Confession: Moving Toward Authenticity

I’m feeling very convicted about what a fake I am a lot of the time. I want to be an authentic person. I believe the church needs more authentic people. By that, I don’t mean people who genuinely change who they are to match their talk, but people who are simply honest about who they are. I believe God made me exactly the way he wants me to be, and to be dishonest about who I am is just another way of saying that I know how to do things better than God. So from here on, I’m shooting to be real and I think the first step of that process is to get a lot of the fake crap out in the open.

Most of the time, I act like I am absolutely the most important person who ever lived. I think I’m cooler than everyone else and that my ideas are better than anyone elses. Deep down I’m pretty insecure and I don’t believe any of this, but you wouldn’t know it from the amount of time and energy I spend making myself happy.

I’m not a Republican, and I don’t believe they are any more on God’s side than the Democrats. I’m not a Democrat either, but a lot of times I lean more to the left than the right. Jesus wasn’t a political figure, and I doubt he approve of everything either party does. I think a lot of things that politicians do “in the name of God” are really motivated by other agendas and add to the reasons why the world hates Christians.

I’m more comfortable hanging around a group of artists and pot smoking hippies than I am around some of the people in the church. Even though I grew up in the church and love it on one level, I feel out of place a lot of times. People in the church have hurt me very deeply. A lot of times when I’m in church, I become really fake, putting on a cheesy smile saying things like “God bless you” and other Christian slogans while I shake hands. I don’t even know what I mean when I say those things. Honestly, I don’t hold a grudge against the church, I just realize I’m different than a lot the other people there and don’t feel like I fit in very well.

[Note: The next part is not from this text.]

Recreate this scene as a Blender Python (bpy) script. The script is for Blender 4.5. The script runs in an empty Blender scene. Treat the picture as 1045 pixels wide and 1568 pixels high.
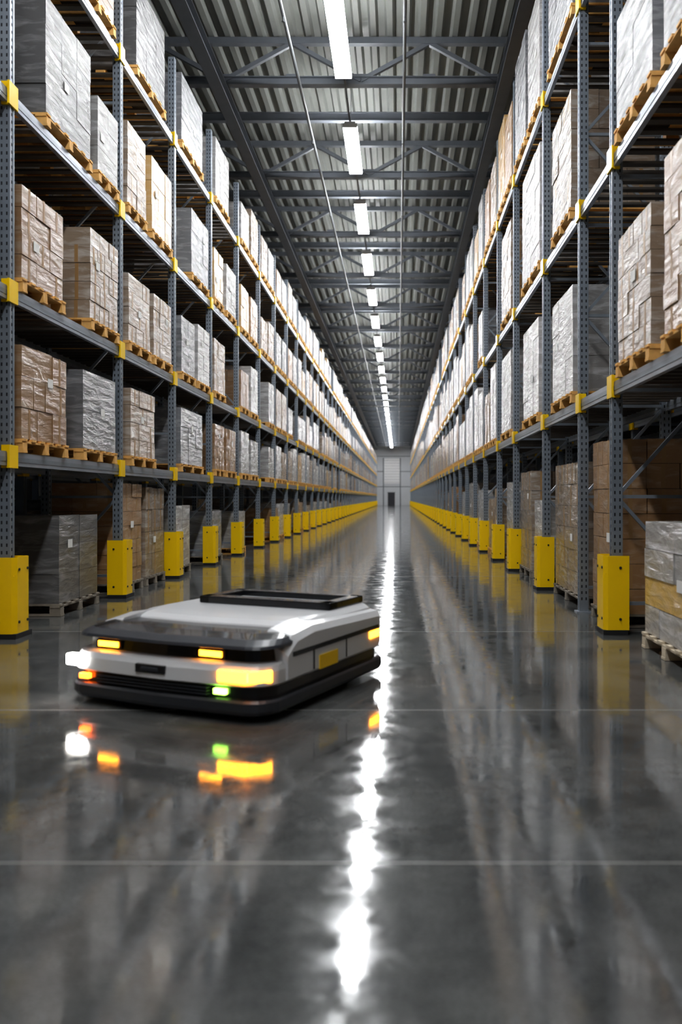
import bpy, math, random
from mathutils import Vector, Matrix
random.seed(7)
S = bpy.context.scene
C = S.collection

# ------------------------------------------------------------------ materials
def new_mat(name):
    m = bpy.data.materials.new(name); m.use_nodes = True
    nt = m.node_tree
    return m, nt, nt.nodes['Principled BSDF']

def simple(name, col, rough=.5, metal=0., noise=0.0, nscale=8., bump=0.0, emit=None, estr=0., coat=0.):
    m, nt, b = new_mat(name)
    b.inputs['Base Color'].default_value = (*col, 1)
    b.inputs['Roughness'].default_value = rough
    b.inputs['Metallic'].default_value = metal
    b.inputs['Coat Weight'].default_value = coat
    if emit:
        b.inputs['Emission Color'].default_value = (*emit, 1)
        b.inputs['Emission Strength'].default_value = estr
    if noise or bump:
        tc = nt.nodes.new('ShaderNodeTexCoord')
        n = nt.nodes.new('ShaderNodeTexNoise'); n.inputs['Scale'].default_value = nscale
        n.inputs['Detail'].default_value = 5
        nt.links.new(tc.outputs['Object'], n.inputs['Vector'])
        if noise:
            mx = nt.nodes.new('ShaderNodeMix'); mx.data_type = 'RGBA'
            mx.inputs['A'].default_value = (*[c*(1-noise) for c in col], 1)
            mx.inputs['B'].default_value = (*[min(1, c*(1+noise)) for c in col], 1)
            nt.links.new(n.outputs['Fac'], mx.inputs['Factor'])
            nt.links.new(mx.outputs['Result'], b.inputs['Base Color'])
        if bump:
            bp = nt.nodes.new('ShaderNodeBump'); bp.inputs['Strength'].default_value = bump
            bp.inputs['Distance'].default_value = .02
            nt.links.new(n.outputs['Fac'], bp.inputs['Height'])
            nt.links.new(bp.outputs['Normal'], b.inputs['Normal'])
    return m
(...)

I struggle with lust. A lot.

I dress the way I do because I think that makes me look cool. I wear a cross around my neck as more of a fashion statement and a way to make people think I’m spiritual. Overall, I’m very concerned with my image, how I look, how I talk, how I walk. I’m very afraid people will stop thinking I’m cool.

I don’t share my faith outside of the church very often. The way I’ve been taught to share my faith makes me feel like I’m pushing Jesus like a vacuum cleaner salesman. Also, I’m afraid that if I tell people what I believe about Jesus they’ll think I’m stupid.

When I get angry, I tend to say cusswords.

I have doubts at times, not about whether or not I believe what the Bible says, but more about whether or not I can really do anything about it. I feel totally unqualified to be a leader. I think a lot of Christian leaders should quit pretending to be Moses and just admit that they helped build the cow statue.

As a Christian, I’m supposed to be known by my love for others, but there are a lot of times when I don’t feel very loving and don’t act that way. I want to be loved, but loving others is hard.

I’m always afraid that the people are going to figure out how phony I am. I’m afraid to be real with most Christians because experience tells me I will either be lectured or rejected. I feel like I have to be godly in order to be accepted.

This is by no means everything I want to say. I feel like this could be a good first step though. By being true, I hope that I will allow people to get to know the real me and that they will still love me for who I really am. I don’t feel like God wants to use fakes. I may not have everything together, but I do know I want to be the kind of man that God can really use.